I must have a high crap tolerance. I read a lot, and the only book I never finished was Oliver Twist. I’d read and thoroughly enjoyed A Tale of Two Cities, so I thought I’d try some more Dickens. But I think I gave up on OT less than halfway through. My simple plot summary of Oliver Twist:

Ooooh, my life is miserable! Woe is me!

Oh, things are looking up! My life is wonderful!

Oh dear, now everything is terrible! Woe! Woe!

Wowie! I love life! I have the happiest life in the world!

Man, now my life sucks again.

What’s that? Why, what a beautiful world! Ain’t life grand?

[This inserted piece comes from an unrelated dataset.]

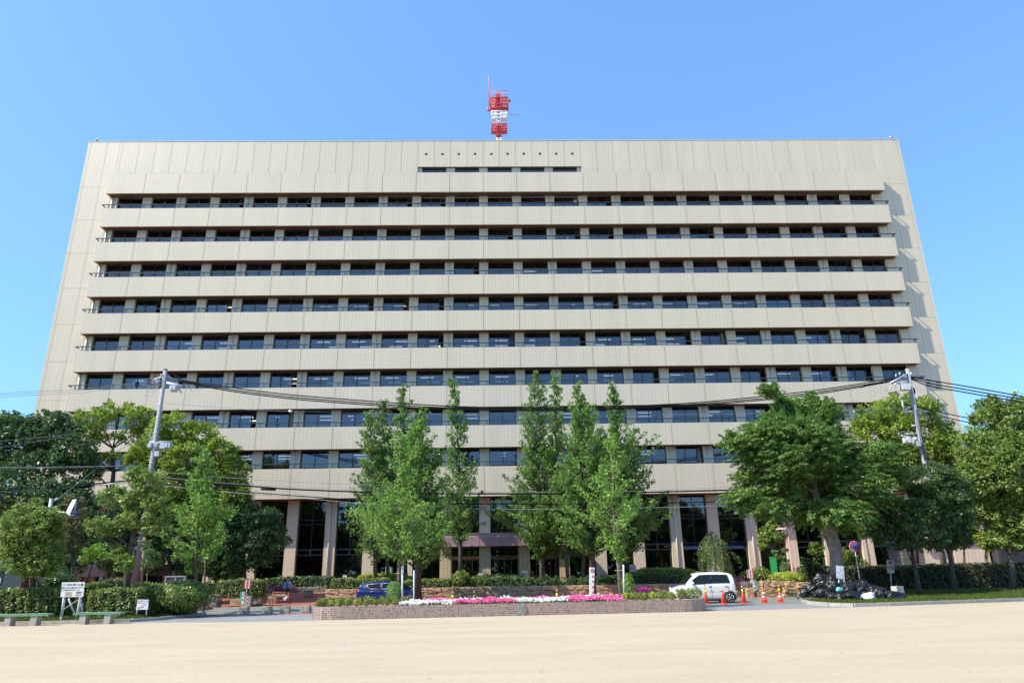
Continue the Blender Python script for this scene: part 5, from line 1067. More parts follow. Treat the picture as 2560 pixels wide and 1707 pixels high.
# ------------------------------------------------------------------ notice boards and signs
def board(name, label, corners, Y, posts, cat='sign', m=WHITE, th=.03, group=None, dy=None):
    """corners px tl,tr,br,bl ; dy = depth offset of the right side"""
    dy = dy or 0; c = [P(*corners[0], Y), P(*corners[1], Y+dy), P(*corners[2], Y+dy), P(*corners[3], Y)]; ctr = sum(c, Vector())/4
    t = thing(name, label, cat, (ctr.x, Y, 0), group); nrm = (c[1]-c[0]).cross(c[3]-c[0]).normalized()
    if nrm.y > 0: nrm = -nrm
    bk = [p-nrm*th for p in c]
    MB().add(c+bk, [(0, 3, 2, 1), (4, 5, 6, 7), (0, 1, 5, 4), (1, 2, 6, 5), (2, 3, 7, 6), (3, 0, 4, 7)]).build('board', m, t)
    ux = (c[1]-c[0]).normalized(); uy = (c[0]-c[3]).normalized(); W_ = (c[1]-c[0]).length; H_ = (c[0]-c[3]).length
    zax = ux.cross(uy).normalized(); 
    R = Matrix((ux, uy, zax)).transposed().to_euler()
    def put(s, size, u, v, mm_, vert=False, align='CENTER', name='lettering'):
        loc = c[3]+ux*(W_*u)+uy*(H_*v)+nrm*.006; return text(s, size, loc, t, mm_, name, tuple(R), align, vert)
    def patch(u0, v0, u1, v1, mm_, name='print', o=.004):
        pts = [c[3]+ux*(W_*a)+uy*(H_*b)+nrm*o for a, b in ((u0, v0), (u1, v0), (u1, v1), (u0, v1))]; b2 = [p-nrm*(o-.001) for p in pts]
        return MB().add(pts+b2, [(0, 1, 2, 3), (7, 6, 5, 4), (0, 4, 5, 1), (1, 5, 6, 2), (2, 6, 7, 3), (3, 7, 4, 0)]).build(name, mm_, t)
    def ring(u, v, r, kind='nopark'):
        p = c[3]+ux*(W_*u)+uy*(H_*v)
        sgn = MB(); sgn.disc(p+nrm*.006, r, nrm, 24, 0, th=.004)
        if kind == 'nopark':
            sgn.disc(p+nrm*.010, r*.72, nrm, 24, 1, th=.003); a = (ux-uy).normalized(); b = (ux+uy).normalized()
            q_ = [p+nrm*.013+a*(-r*.76)-b*r*.13, p+nrm*.013+a*(r*.76)-b*r*.13, p+nrm*.013+a*(r*.76)+b*r*.13, p+nrm*.013-a*(r*.76)+b*r*.13]; sgn.add(q_, [(0, 1, 2, 3)], 0)
        else:
            q_ = [p+nrm*.010+ux*(-r*.72)-uy*r*.2, p+nrm*.010+ux*(r*.72)-uy*r*.2, p+nrm*.010+ux*(r*.72)+uy*r*.2, p+nrm*.010-ux*(r*.72)+uy*r*.2]; sgn.add(q_, [(0, 1, 2, 3)], 2)
        sgn.build('no_parking_symbol' if kind == 'nopark' else 'no_entry_symbol', [T_RED, T_SKY, T_WHITE], t)
    for (xa, ya, xb, yb, r) in posts:
        a, b = P(xa, ya, Y-nrm.y*.0+.05), P(xb, yb, Y+.05); MB().tube([a, b], r, 6).build('post', WHITEG, t)
    return t, put, patch, ring, (W_, H_)
t, put, patch, ring, (w_, h_) = board('notice_board', 'white park notice board about taking rubbish home, on braced white posts', [(155, 1455), (212, 1454), (207.3, 1491), (151, 1492)], 32.6, [(161, 1480, 153.5, 1540, .04), (201, 1480, 195, 1537, .04)])
put('ゴミ持ち帰り公園', .115, .48, .82, T_DARK); put('公園内にはゴミ箱がありません。', .074, .48, .62, T_DARK); put('ゴミは持ち帰りましょう。', .074, .42, .47, T_DARK)
put('公園愛護会', .055, .78, .32, T_DARK); put('姫 路 市', .055, .78, .21, T_DARK); put('電 221-2413', .05, .76, .1, T_DARK)
patch(.18, .05, .5, .36, mat('cream_paper', (.6, .52, .38), .7), 'paper_notice'); put('お 知 ら せ', .035, .33, .31, T_RED); put('――――――\n――――――\n――――――', .04, .34, .18, T_DARK)
x1, x2 = P(160, 1500, 32.6), P(196, 1500, 32.6)
MB().box((x1.x-.08, 32.66, .08), (x1.x+.0, 32.72, .95)).bar((x1.x+.02, 32.9, .95), (x1.x+.22, 33.4, .08), .07).bar((x2.x-.02, 32.7, .08), (x2.x+.03, 32.68, 1.0), .08).bar((x2.x-.06, 32.9, .85), (x2.x-.02, 33.3, .08), .07).build('brace', WHITEG, t)
MB().bar(P(160, 1522, 32.5), P(205, 1492, 32.5), .03).build('brace_bar', mat('weathered_wood', (.4, .36, .32), .8), t)
t, put, patch, ring, _ = board('dog_notice_sign', 'small white lawn sign with red cross, left of the large rounded bush', [(344.2, 1497.7), (372, 1498.3), (369, 1523), (340.3, 1522.7)], 32.9, [(342.5, 1515, 341, 1536, .022), (367, 1515, 365.5, 1537, .022)])
put('みんなの公園です。犬や猫に', .045, .5, .87, T_BLUE); put('エサを与えないで！', .066, .5, .66, T_RED); patch(.14, .12, .34, .26, T_SKY); patch(.6, .42, .86, .5, T_SKY)
put('×', .26, .5, .27, T_RED); put('・ ・', .1, .8, .2, T_ORANGE)
t, put, patch, ring, (w_, h_) = board('striped_parking_sign', 'tall white no parking sign with orange and black striped borders on a stone post', [(611.5, 1448), (627.5, 1448), (625, 1470.5), (609.5, 1470)], 45.3, [(617, 1465, 616.2, 1489, .02)])
patch(0, 0, .17, 1, T_BLACK, 'stripe'); patch(.83, 0, 1, 1, T_BLACK, 'stripe')
for k in range(7):
    for u in (0, .83): patch(u, .02+k*.142, u+.17, .09+k*.142, T_ORANGE, 'stripe', .006)
put('駐車厳禁', .155, .5, .5, T_RED, True)
def lean_sign(label, px0, px1, py0, py1, Y, flip=False):
    s_ = 0 if not flip else 0
    t, put, patch, ring, (w_, h_) = board('standing_sign', label, [(px0[0], py0), (px0[1], py0+.6), (px1[1], py1+.4), (px1[0], py1)], Y, [])
    g0, g1 = ((0, .5) if not flip else (.5, 1)); patch(g0, .0, g1, 1, T_GREEN, 'green_half')
    gu, bu = ((.25, .74) if not flip else (.75, .26))
    put('←', .13, gu, .88, T_WHITE) if not flip else put('↑', .13, gu, .88, T_WHITE); put('P出入口', .10, gu, .42, T_WHITE, True)
    put('◀', .11, bu, .88, T_BLUE) if not flip else put('▼', .11, bu, .88, T_BLUE)
    patch(bu-.14, .6, bu+.14, .72, T_BLUE, 'blue_mark'); put('車', .11, bu, .35, T_BLUE)
    MB().add([P(px0[0], py0, Y)+Vector((0, .06, 0)), P(px0[1], py0, Y)+Vector((0, .06, 0)), P(px1[1], py1, Y)+Vector((0, .35, 0)), P(px1[0], py1, Y)+Vector((0, .35, 0))], [(0, 1, 2, 3)]).build('rear_board', WHITE, t)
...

Alas! Gloom, despair, and agony on me! Deep dark depression, excessive misery …

And so on, ad nauseum.
I got halfway through Clancy’s The Hunt for Red October before I had to put it down, but I came back and finished it after reading a different book. I guess I just needed to take a break from it, or something. To me, Clancy violated that old rule that says, “If you put a pistol on the mantlepiece in the first act, it had better get used in the last act” (or something like that). He simply wore me out by going into such infinitesimal detail describing every knob, switch, and gauge in the submarine’s control room. Too much unnecessary information. One Clancy book was enough for me.
Call me weird, but I really enjoyed the People of … books. (The series is actually called “The First North Americans”.) People of the Wolf is the first in the series. I read nine of the first ten. I came across them when they were donated to the homeless shelter I lived in at the time.

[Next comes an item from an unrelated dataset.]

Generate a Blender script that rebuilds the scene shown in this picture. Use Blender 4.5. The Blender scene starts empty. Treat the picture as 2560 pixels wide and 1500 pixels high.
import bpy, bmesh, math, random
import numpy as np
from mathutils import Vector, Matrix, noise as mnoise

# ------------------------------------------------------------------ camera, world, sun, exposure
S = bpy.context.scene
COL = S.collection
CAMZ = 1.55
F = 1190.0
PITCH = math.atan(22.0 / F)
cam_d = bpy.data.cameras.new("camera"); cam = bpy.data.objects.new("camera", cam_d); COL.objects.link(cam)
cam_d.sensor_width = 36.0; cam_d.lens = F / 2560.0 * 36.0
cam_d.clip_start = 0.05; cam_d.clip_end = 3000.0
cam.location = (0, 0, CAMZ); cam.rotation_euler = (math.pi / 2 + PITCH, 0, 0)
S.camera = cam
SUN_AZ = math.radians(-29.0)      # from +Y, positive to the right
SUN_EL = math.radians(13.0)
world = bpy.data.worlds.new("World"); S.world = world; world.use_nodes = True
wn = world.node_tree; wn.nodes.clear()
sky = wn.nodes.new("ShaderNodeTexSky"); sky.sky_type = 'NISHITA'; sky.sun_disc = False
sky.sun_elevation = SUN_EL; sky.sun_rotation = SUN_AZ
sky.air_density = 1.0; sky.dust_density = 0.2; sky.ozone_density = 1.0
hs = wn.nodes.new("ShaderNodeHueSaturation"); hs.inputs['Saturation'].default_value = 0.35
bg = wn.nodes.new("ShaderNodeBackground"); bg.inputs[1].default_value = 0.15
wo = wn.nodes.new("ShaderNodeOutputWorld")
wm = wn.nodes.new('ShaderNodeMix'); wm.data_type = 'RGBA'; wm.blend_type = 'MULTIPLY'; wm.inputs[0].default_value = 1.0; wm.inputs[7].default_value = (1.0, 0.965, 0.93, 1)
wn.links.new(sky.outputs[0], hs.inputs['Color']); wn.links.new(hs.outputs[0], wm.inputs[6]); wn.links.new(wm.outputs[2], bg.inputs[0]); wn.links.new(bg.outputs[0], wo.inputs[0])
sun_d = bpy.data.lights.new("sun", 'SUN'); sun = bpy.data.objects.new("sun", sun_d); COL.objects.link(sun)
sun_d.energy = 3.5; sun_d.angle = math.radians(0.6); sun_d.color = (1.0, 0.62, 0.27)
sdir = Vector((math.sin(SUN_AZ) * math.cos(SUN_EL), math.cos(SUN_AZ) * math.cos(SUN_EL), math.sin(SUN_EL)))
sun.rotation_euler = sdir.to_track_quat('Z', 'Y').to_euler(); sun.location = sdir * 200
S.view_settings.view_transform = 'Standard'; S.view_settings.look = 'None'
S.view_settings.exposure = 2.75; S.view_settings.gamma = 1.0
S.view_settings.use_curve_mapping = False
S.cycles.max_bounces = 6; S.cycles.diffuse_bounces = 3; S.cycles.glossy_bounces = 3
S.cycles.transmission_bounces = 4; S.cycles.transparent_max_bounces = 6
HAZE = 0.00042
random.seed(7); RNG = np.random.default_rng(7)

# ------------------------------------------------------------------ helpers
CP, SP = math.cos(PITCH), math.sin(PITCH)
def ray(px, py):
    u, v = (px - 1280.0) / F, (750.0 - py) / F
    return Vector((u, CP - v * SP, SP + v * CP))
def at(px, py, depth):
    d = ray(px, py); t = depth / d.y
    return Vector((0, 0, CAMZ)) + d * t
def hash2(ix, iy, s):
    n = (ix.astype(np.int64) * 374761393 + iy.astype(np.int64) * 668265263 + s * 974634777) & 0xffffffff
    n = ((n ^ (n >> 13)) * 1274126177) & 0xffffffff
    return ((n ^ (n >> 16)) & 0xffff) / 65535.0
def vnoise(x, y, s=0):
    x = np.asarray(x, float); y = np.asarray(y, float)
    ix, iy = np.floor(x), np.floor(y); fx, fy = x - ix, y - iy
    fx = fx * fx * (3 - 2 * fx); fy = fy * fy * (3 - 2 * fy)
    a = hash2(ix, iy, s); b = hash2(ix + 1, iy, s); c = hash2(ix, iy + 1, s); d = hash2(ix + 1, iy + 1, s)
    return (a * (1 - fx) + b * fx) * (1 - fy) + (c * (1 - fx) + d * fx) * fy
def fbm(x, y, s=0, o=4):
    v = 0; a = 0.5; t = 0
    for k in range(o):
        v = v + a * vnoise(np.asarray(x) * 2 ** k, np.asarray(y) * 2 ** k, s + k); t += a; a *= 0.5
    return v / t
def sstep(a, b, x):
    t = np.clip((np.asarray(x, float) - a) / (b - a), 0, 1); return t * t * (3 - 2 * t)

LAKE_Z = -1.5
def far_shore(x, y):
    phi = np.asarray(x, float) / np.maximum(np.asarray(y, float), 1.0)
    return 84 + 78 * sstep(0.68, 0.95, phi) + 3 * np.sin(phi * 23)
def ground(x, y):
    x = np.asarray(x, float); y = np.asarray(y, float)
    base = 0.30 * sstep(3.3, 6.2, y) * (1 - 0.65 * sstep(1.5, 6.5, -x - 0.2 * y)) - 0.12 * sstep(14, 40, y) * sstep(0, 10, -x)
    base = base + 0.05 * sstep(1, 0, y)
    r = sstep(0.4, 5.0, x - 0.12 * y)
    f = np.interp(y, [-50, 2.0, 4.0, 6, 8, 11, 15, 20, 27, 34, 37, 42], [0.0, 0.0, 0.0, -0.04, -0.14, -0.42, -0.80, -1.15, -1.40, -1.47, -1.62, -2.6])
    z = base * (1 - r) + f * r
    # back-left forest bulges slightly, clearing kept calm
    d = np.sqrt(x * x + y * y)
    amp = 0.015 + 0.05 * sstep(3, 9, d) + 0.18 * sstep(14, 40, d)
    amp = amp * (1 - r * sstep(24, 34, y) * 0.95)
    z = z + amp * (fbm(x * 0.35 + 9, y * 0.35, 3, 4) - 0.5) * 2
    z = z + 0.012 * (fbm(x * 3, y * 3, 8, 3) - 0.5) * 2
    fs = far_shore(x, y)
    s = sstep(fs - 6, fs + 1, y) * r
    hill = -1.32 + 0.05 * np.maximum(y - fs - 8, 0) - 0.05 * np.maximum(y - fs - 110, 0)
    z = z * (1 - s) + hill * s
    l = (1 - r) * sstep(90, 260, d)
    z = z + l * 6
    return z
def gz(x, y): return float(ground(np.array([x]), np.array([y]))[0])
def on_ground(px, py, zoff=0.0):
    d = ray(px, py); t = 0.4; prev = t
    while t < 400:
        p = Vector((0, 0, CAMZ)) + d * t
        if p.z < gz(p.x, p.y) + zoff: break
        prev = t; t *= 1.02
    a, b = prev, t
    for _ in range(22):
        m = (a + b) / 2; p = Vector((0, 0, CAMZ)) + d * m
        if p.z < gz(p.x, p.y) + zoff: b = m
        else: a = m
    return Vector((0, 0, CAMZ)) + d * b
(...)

I love reading Piers Anthony, too. And my reading list for the last couple of years is comprised mostly of Dungeons & Dragons novels. I recently finished a trilogy that I almost gave up on after reading the second book. The first book was okay, but the second book was getting vaguely Oliver Twisty. But I’m glad I read the third book, because I thought it kicked ass.

I’ve kept a record of every book I’ve read since November of 1979. I should post that up on my Web site. It could prove interesting.

Wow! I wish I’d done that. What made you start, and isn’t it kind of a pain to keep up with? Do you include books that you tried, but gave up on, so you know whether or not you should try them again?

My rule is simple: I read until I’m absolutely sure that the author had absolutely no intention of appealing to a towering intellect such as mine. If the writing is bad in a highly amusing way, I will keep ploughing through it. But if it possesses no entertaining qualities, then I forget it.

My record for shortest drop time was on Pallas, by L. Neal Smith, which looks like what would happen if Ann Coulter wrote science fiction (only worse). I read for seven pages, just long enough to make sure that it wasn’t a joke.

Other drops that I can remember: The Sword of Shanarra, by Terry Brooks–about 300 pages. One of the Gor novels by John Norman–100 pages, the last sixty of which consisted of a character closing and locking a door. Lord of the Isles, by David Drake–about 400 pages. The Third Millenium, by Paul D. Meier–150 pages. (The last one is a dumbed-down version of Left Behind, which I did finish, for reasons that will remain unexplained even to myself.)

I have started both Tess of the d’Urbervilles and Great Expectations several times each. Tess gets me to about chapter 7; Great Expectations usually loses me by the end of the first chapter (I just hate reading Dickens; give me the movie any day!).